Een tweede element dat steeds terugkomt doorheen de lessenreeks, is het taalontwikkelend lesgeven. De specifieke situatie van de klasgroep – waarin de helft van de leerlingen een migratie-achtergrond heeft en er twee leerlingen kampen met een taalachterstand – vestigt hier de aandacht op. Van Gorp (2012) geeft aan dat taal voor heel wat leerlingen een struikelblok vormt om tot voldoende begrip en beheersing van de vakinhouden te komen. In zijn nieuwsbrief haalt hij enkele tips aan die we graag verwerken in onze lessenreeks. Zo blijkt interactie tussen leerlingen onderling en ook tussen leerling en leerkracht van uitermate belang te zijn. De interacties die we teweegbrengen door middel van de constructiegerichte aanpak, bieden niet enkel kansen om greep te krijgen op de leerinhouden. Ook het kunnen verwoorden en uitwisselen van deze leerinhouden, zijn rijke leerervaringen voor de leerlingen. In de lessenreeks maken we bijgevolg gebruik van hoekenwerk en rollenspel, wat krachtige en motiverende middelen blijken te zijn om leerlingen zelfontdekkend en interactief met taal aan de slag te laten gaan. Van Gorp haalt hierbij de belangrijke rol van de leerkracht aan die de leerlingen ondersteunt in het verwoorden van de ideeën, gedachten, observaties… en de leerlingen feedback geeft op de inhoud en vorm van wat ze zeggen.
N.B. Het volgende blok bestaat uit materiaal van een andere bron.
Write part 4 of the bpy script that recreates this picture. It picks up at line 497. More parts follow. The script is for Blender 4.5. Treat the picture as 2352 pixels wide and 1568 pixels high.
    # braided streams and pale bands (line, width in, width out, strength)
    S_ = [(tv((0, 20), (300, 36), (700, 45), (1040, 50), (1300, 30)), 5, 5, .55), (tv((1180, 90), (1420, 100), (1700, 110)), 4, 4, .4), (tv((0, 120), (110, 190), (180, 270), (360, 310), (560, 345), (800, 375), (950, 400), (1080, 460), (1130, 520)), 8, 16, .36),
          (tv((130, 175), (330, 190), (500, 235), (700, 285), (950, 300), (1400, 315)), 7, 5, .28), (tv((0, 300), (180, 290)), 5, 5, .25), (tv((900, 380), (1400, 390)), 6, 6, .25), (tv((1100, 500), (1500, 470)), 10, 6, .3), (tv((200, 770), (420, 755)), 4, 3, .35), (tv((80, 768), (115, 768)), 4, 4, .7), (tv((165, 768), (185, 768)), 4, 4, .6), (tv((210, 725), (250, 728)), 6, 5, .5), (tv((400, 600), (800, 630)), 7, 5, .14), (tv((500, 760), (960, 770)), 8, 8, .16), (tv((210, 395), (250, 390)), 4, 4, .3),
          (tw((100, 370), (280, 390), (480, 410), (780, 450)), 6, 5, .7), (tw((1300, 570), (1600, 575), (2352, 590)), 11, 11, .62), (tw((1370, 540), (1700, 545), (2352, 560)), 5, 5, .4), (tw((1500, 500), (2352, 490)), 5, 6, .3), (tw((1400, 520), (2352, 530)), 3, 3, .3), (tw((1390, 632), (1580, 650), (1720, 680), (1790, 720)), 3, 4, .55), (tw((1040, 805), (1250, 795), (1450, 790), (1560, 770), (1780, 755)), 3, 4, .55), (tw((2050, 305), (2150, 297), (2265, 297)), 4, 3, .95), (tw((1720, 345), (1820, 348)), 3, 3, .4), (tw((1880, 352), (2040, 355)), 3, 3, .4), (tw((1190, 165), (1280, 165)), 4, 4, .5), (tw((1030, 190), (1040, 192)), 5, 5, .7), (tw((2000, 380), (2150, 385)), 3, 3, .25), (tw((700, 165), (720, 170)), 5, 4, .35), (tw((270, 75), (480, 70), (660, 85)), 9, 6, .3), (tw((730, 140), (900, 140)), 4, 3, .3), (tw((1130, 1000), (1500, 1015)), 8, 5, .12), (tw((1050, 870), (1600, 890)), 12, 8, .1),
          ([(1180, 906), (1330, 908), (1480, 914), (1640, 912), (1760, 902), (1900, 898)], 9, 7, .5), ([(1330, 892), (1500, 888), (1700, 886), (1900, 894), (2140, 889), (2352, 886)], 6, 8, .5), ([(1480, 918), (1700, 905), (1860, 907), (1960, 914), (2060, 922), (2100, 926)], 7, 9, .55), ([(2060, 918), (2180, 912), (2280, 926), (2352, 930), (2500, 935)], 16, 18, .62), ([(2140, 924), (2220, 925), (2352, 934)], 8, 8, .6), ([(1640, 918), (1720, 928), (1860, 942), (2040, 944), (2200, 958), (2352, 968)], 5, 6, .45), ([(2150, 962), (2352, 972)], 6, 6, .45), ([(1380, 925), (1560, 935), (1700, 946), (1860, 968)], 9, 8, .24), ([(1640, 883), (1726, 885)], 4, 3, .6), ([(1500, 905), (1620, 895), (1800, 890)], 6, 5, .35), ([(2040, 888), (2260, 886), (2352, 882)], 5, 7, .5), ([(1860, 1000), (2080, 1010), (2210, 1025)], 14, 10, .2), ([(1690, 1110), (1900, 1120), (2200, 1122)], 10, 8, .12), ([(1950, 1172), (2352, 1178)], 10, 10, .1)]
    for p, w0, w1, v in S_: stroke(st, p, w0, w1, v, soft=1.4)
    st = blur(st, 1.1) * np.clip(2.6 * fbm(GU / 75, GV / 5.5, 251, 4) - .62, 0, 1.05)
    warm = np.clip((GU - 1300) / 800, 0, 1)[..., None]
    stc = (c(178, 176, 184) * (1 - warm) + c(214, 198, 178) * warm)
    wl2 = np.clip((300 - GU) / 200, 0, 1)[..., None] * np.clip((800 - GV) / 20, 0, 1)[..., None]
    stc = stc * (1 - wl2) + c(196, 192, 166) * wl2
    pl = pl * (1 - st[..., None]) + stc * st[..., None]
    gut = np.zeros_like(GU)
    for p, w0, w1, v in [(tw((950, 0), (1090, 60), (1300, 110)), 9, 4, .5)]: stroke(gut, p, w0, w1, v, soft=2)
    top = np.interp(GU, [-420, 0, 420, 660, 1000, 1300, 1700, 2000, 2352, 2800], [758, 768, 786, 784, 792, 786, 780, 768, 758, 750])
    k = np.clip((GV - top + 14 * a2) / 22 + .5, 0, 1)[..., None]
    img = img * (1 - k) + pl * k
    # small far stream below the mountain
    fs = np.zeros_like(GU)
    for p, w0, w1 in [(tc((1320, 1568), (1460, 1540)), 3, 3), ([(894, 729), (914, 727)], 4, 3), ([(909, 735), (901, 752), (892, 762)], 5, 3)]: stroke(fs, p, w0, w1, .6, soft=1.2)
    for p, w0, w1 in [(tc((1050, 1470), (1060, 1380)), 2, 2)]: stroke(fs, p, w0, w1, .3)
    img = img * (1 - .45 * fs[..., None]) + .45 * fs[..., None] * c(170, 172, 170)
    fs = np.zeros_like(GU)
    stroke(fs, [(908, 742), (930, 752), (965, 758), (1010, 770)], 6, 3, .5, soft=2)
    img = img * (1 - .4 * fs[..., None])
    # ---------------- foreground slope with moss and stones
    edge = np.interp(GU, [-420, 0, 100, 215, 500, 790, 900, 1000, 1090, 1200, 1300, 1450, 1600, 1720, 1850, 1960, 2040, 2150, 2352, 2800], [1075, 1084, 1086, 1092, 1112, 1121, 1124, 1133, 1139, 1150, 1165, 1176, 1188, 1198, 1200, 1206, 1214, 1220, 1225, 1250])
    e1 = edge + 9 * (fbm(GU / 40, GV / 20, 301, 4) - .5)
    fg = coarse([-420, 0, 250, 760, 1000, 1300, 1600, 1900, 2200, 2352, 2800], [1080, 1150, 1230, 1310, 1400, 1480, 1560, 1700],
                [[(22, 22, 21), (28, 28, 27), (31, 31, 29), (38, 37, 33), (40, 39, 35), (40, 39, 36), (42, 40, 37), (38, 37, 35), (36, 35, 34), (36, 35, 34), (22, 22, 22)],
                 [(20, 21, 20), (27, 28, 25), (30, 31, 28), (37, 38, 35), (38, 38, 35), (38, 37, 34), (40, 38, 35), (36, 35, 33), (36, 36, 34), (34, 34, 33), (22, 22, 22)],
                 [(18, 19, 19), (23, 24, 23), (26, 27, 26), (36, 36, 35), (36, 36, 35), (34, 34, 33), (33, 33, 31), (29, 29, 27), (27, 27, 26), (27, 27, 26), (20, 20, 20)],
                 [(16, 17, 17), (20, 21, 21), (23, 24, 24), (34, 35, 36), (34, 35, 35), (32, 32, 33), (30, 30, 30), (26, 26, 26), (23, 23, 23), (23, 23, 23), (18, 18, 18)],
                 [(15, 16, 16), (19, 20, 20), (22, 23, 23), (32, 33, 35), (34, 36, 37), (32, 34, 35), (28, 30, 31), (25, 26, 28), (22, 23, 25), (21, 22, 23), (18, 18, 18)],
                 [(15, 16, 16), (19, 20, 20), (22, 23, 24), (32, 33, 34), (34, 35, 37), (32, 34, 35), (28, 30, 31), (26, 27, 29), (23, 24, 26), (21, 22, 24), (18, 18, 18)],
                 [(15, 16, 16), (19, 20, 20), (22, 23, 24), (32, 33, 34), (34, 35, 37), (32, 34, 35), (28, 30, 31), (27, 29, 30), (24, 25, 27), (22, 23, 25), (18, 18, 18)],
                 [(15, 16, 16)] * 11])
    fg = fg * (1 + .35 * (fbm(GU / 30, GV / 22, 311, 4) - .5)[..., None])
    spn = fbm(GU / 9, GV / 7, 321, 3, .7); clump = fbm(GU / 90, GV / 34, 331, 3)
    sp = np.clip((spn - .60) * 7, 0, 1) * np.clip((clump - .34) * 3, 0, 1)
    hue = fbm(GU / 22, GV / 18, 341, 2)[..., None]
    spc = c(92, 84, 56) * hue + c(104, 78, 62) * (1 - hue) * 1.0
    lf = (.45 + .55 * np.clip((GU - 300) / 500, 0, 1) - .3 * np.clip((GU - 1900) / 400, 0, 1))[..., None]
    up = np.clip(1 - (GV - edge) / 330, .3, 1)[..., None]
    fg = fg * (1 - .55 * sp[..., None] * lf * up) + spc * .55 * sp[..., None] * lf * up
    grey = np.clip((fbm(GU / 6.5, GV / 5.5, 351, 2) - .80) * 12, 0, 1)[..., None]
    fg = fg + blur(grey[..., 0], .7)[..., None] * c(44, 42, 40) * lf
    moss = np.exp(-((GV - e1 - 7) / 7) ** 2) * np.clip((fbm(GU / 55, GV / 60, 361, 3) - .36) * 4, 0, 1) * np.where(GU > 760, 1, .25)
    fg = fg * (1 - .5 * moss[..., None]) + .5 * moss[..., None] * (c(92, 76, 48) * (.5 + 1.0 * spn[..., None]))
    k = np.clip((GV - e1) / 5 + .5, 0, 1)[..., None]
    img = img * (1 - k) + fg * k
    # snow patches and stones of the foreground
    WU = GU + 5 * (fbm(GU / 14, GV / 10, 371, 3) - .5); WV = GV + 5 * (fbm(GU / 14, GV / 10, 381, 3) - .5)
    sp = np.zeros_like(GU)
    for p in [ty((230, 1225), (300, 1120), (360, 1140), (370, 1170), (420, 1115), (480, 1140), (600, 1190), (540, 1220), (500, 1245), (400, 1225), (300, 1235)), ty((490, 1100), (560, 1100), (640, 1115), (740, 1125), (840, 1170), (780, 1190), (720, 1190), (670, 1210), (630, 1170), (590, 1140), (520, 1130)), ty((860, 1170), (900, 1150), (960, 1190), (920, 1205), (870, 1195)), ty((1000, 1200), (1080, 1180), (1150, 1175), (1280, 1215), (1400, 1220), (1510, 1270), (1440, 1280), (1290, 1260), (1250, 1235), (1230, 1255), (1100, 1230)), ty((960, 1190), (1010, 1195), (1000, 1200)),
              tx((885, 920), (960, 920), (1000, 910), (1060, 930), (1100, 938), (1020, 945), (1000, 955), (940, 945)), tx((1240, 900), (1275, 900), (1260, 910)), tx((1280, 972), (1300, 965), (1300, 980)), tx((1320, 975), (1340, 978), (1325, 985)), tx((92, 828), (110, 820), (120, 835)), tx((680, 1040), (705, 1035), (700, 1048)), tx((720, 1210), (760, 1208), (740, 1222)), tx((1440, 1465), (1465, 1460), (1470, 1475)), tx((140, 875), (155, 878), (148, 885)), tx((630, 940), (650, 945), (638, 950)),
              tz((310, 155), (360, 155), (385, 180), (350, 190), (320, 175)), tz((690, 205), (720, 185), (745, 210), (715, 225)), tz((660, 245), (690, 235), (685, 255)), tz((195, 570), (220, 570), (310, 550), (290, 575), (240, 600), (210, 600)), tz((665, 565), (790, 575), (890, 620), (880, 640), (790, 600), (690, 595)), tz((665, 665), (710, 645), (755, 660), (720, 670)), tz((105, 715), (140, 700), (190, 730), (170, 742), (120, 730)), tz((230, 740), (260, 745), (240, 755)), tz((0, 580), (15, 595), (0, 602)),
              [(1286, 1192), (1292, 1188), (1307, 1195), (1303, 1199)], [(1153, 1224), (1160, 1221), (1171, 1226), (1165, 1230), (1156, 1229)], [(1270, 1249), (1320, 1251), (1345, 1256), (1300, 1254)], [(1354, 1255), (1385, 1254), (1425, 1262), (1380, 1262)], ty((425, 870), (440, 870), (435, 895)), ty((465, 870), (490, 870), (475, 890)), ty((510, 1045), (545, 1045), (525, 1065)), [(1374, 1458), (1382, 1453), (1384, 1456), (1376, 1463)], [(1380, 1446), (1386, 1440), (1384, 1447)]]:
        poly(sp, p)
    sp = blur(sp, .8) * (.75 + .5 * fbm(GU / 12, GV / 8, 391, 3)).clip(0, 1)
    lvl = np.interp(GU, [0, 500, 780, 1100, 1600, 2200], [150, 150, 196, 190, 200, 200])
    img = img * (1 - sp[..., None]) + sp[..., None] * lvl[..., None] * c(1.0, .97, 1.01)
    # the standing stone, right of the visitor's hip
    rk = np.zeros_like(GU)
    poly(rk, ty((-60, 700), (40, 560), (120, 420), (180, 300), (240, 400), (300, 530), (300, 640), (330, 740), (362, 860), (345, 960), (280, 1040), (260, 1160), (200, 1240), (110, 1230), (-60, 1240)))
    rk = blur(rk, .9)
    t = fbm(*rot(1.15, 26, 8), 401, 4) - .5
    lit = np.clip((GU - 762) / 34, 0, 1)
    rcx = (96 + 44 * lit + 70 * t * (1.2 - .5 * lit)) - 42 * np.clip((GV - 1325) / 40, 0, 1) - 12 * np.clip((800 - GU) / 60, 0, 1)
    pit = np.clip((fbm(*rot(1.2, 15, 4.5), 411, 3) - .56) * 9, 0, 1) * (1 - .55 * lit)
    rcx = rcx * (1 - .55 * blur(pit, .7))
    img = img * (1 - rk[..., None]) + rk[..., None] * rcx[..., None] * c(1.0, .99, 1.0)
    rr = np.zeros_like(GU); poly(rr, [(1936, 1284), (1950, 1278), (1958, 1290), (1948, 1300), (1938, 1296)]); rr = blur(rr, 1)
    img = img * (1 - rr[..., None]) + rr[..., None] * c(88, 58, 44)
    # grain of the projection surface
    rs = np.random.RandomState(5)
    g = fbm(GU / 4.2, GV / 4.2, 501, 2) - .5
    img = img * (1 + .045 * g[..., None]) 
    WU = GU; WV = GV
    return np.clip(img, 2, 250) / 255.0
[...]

Het gebruikmaken van de talrijke ICT-mogelijkheden, is een derde rode draad doorheen de lessenreeks. Met behulp van deze technologische mogelijkheden op de school (smartboard, laptops, tablets…), pogen we het leren van de leerlingen te ondersteunen en te versterken. Volgens Rubens (2013) houdt dit talrijke voordelen in. Zo wordt volgens hem de motivatie van leerlingen enerzijds opgewekt omdat dit een nieuwe manier van werken inhoudt en anderzijds dragen gevoelens van autonomie en het zelfgestuurd leren hieraan bij. Naast het kunnen engageren van de leerlingen, geven deze ICT-mogelijkheden de leerlingen ook de kans om nieuwe kennis zelf te verkennen en deze verder uit te werken (toepassen op nieuwe situaties).
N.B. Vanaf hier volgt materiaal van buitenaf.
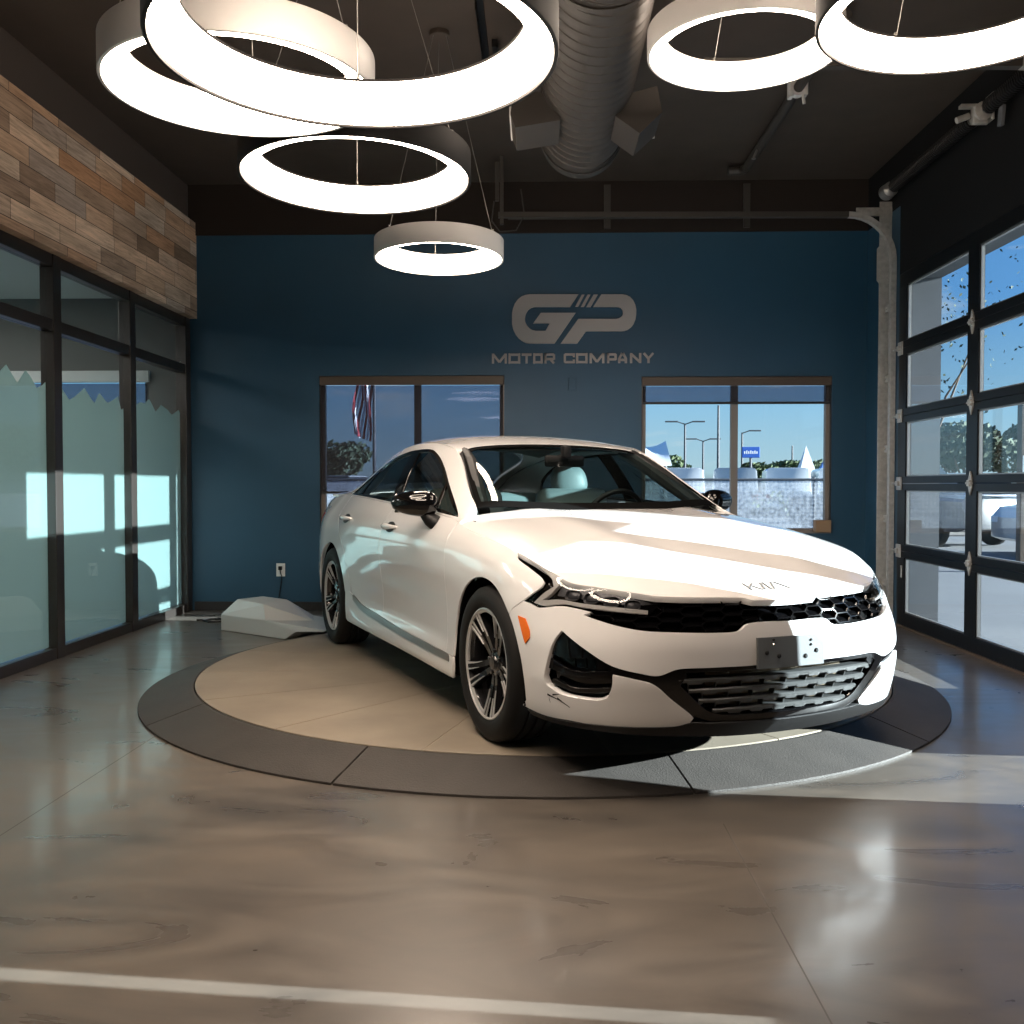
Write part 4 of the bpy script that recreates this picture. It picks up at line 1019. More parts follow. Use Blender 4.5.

Tot slot hoort binnenklasdifferentiatie tot één van de kernelementen van deze lessenreeks. We beogen op een proactieve, positieve en planmatige manier om te gaan met de diverse verschillen tussen de leerlingen om zo het grootst mogelijke leerrendement voor elke leerling te bekomen (Coubergs, Struyven, Gheyssens & Engels, 2015). Het gebruiken van een online cursus maakt bv. gepersonaliseerd leren mogelijk. Leerlingen kunnen zelfstandig aan de slag gaan en hun eigen tempo bepalen. Ook het hoekenwerk sluit hier volledig bij aan. De leerkrachten zorgen tot slot voor een individuele ondersteuning en begeleiding doorheen deze activiteiten. Deze differentiatie binnen de klas is gelinkt aan talrijke voordelen zoals verhoogde leerwinst, motivatie, enzovoort.
Hoewel het duidelijk mag zijn dat de lessen op elkaar zijn afgestemd, merken we ook enkele verschillen tussen de verschillende lessen. Zo worden verscheidene werkvormen steeds afgewisseld om het voor de leerlingen (én de leerkrachten) alsmaar interessant te houden.

In deze rode draad omschrijven we de aspecten die tijdens de lessenreeks steeds terugkeren (het hart van de lessenreeks) en verantwoorden we deze elementen.